In these days of tension and confusion, writers are beginning to realize that books for children have a greater potential for good or evil, than any other form of literature on earth.

It is the awareness of this is now bringing so many fine top writers into the once-despised juvenile field. To be sure, the field is still full of the dispensers of mush, still hippity-hopping around their Maypoles and still ladling out their lukewarm treacle.

But the children are absorbing treacle in ever-decreasing doses. For the proportion of fine books vs. junk is growing steadily. And the children are eagerly welcoming the good writers who talk, not down to them as kiddies, but talk to them clearly and honestly as equals.


Seuss repeated the theme of talking to children “clearly and honestly as equals” throughout his postwar career.  He was equally critical of the “lukewarm treacle,” works he derisively called the “bunny-bunny” books.  Indeed, in 1949 at the University of Utah, he delivered an illustrated lecture on the subject: “Mrs. Mulvaney and the Million-Dollar Bunny.”  I hope that this lecture, the above article, and his other non-fiction someday gets collected in a book.  As mentioned in a previous blog post, a collection of Seuss’s non-fiction is one of my (many!) failed book proposals.

In celebration of what would be Seuss’s 108th birthday (March 2nd), you might enjoy perusing other posts tagged Seuss.  Here’s a selection:

Occasionally, I get asked to talk about Dr. Seuss – indeed, I’ll be on Wisconsin Public Radio from 7 to 8 am (Central Time) tomorrow (Friday, March 2nd).  Here are a few others:

  • All Things Considered. Lynn Neary, “‘The Bippolo Seed’ : The ‘Lost’ Dr. Seuss Stories” (13 Apr. 2011): audio & transcript.  Charles Cohen & I talk about the new book of “lost” Seuss stories (edited by Charles).  Time: 3 mins, 30 secs.
  • Diane Rehm Show. Dr. Seuss’s How the Grinch Stole Christmas! (22 Dec. 2010): audio | transcript. Reverend Derrick Harkins, Maria Salvadore, and I talk with Diane Rehm about the Grinch.  Time: 1 hour.
  • Morning Edition. Lynn Neary, “Fifty Years of The Cat in the Hat” (1 Mar. 2007): audio & transcript. Anita Silvey and I talk with Lynn Neary about the Cat in the Hat.  Time: 7 mins, 20 secs.
  • Talk of the Nation.  Steve Inskeep, “Celebrating the 100th Birthday of Dr. Seuss: A New Book Looks Back on the Life of Theodor Geisel” (10 Feb. 2004): audio.  I was a bit nervous at the beginning (I believe it was my first time on live national radio), but after the first few minutes I seem to settle into it well enough.  Time: 1 hour.
Though the website has been designed to impede its utility, Random House’s Seussville‘s author section includes a bio. and timeline I wrote – the former heavily influenced by Judith and Neil Morgan’s excellent Dr. Seuss & Mr. Geisel.  (If you read only one book about Dr. Seuss, the Morgans’ bio is the one I’d recommend.)
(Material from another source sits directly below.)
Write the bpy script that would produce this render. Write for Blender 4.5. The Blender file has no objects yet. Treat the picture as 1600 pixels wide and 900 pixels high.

And… that’s all.  Happy Read Across America Day!*


*Each year on or near March 2nd (the birthday of Theodor Seuss Geisel, a.k.a. Dr. Seuss), the National Education Association sponsors Read Across America, designed to promote literacy.  Read more about it at the NEA’s website.

Read Across America: An NEA Project

4 Comments

  1. Pam Rucinski

    Reply

    Our five kids loved Dr. Seuss! Now I’m reading the same books to our grandkidlets. They’re a bit more tattered but loved just the same. Our favorite is, “Horton Hears a Who.” Our children grew up in the right-to-life movement and Horton’s care for the “little” ones – “A person is a person no matter how small,” spoke so perfectly to the value of an unborn child.

  2. Reply

    People in the Pro-Life movement often interpret Horton Hears a Who! that way. Seuss disagreed with that interpretation, and actually threatened to sue a Pro-Life group that had used the “A person’s a person no matter how small line” on their stationery. Of course, an author ultimately does not get to decide how his works are interpreted: a work always signifies in ways that exceed the intentions of its author.

  3. Lorraine LeSage

    Reply

    I enjoyed listening to you on Wisconsin Public Radio this morning. You mentioned several authors whose work was largely influenced by Dr. Seuss, one of which was Mo Willems. I was driving at the time, and was unable to jot down the names of the other authors. Would you be kind enough to share the list. I am a library media specialist and would love to investigate these authors as well. Thanks

  4. Reply

    Thanks, Lorraine! When I spoke of the legacy of Dr. Seuss, I mentioned Mo Willems (as you remembered), Sandra Boynton, Lane Smith, and Laurie Keller. One could of course write a much longer list, but that’s a start. I mention Willems for his Pigeon books, but also for the Elephant and Piggie readers. Sandra Boynton’s board books have the humor and sometimes even the rhyme of Seuss — indeed, there’s a couplet from Pajama Time! that I think alludes directly to One fish two fish red fish blue fish. All four share Seuss’s anti-authoritarian tendencies & iconoclastic sense of humor. Keller may be best known for her Scrambled States of America, but don’t miss Arnie the Donut and Do Unto Otters. Smith may be best known for his collaborations with Jon Scieszka (The Stinky Cheese Man), but check out the books he’s written and illustrated, such as John, Paul, George & Ben, and Madame President. I find Smith’s Dick and Jane parodies — The Happy Hocky Family and The Happy Hocky Family Move to the Country — particularly hilarious.